14. MARKETING AND PROMOTION

Following completion of the Development Roam is granted the right to use the Customer’s name and service marks together with information about the Development in any advertising, marketing, publicity, or proposal.

15. GOVERNING LAW AND JURISDICTION

This Agreement shall be governed by and construed under the law of New Zealand and each party irrevocably submits to its exclusive jurisdiction of New Zealand Courts.

16. DEVELOPMENT TESTING AND SUPPORT

16.1. Where in Roam’s opinion it has completed satisfactory Development Testing then the resolution of any subsequent issues will be charged on a time and materials basis.

16.2. Roam agrees to provide support services to the Customer in accordance with the agreed maintenance schedule, costs and SLA during Business hours. Where Roam provides support services for problems during the Warranty Period then time costs will not be charged.

16.3. Business Hours are (9: 00 am to 5: 00 pm Monday to Friday excluding NZ Public Holidays). Call 09 3726058, or email chris@weareroam.com

17. DISPUTE RESOLUTION

17.1. Without preventing either party from seeking immediate injunctive relief in the case of any breach or threatened breach of this Agreement, any dispute arising in relation to this Agreement will be dealt with in accordance with the following procedure:

a. Negotiation: The parties shall make genuine efforts to resolve the dispute by negotiation between them (ensuring the dispute is internally escalated to the appropriate levels of management as required).
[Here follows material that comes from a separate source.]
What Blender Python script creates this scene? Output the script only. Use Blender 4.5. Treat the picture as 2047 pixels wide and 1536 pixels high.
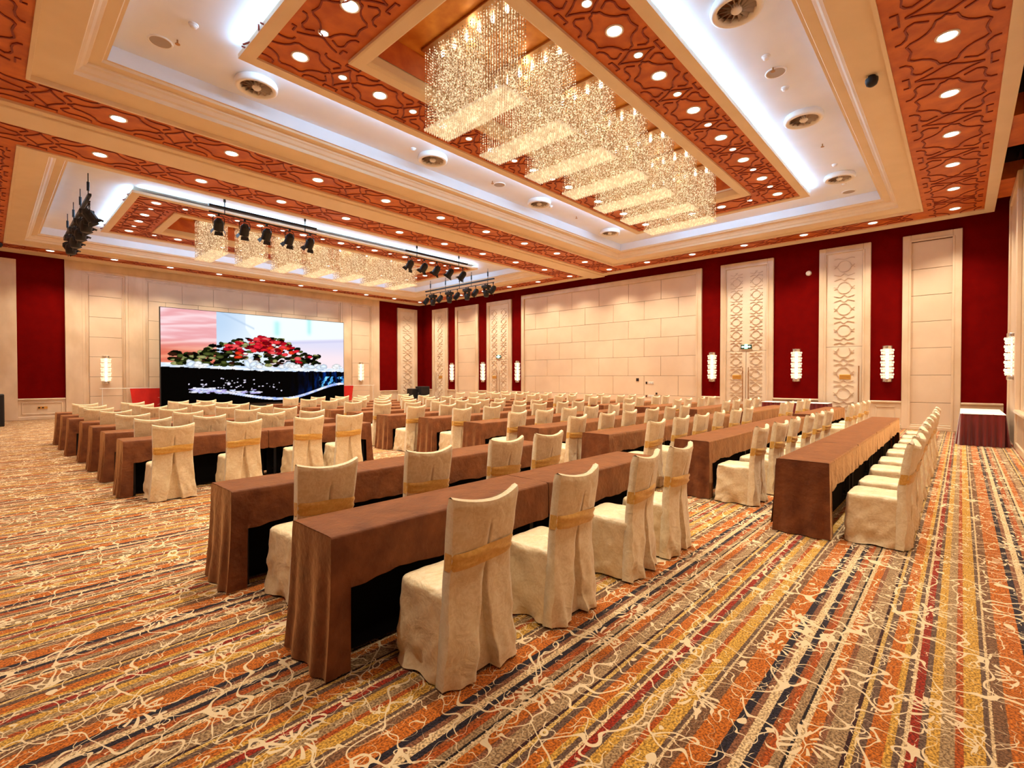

b. Mediation: If the parties fail to negotiate a resolution to the dispute within 14 days they shall then appoint   a mediator approved by LEADR (Lawyers Engaged in Alternative Dispute Resolution) and attempt to resolve  the dispute by mediation. The costs and expenses of the mediator shall be shared by the parties equally.

18. NOTICES

18.1. Either party may send a notice to the other’s last postal address, fax number or email address and it will be deemed to be delivered five days after the date of posting or if sent by fax or email when the transmission is successfully completed.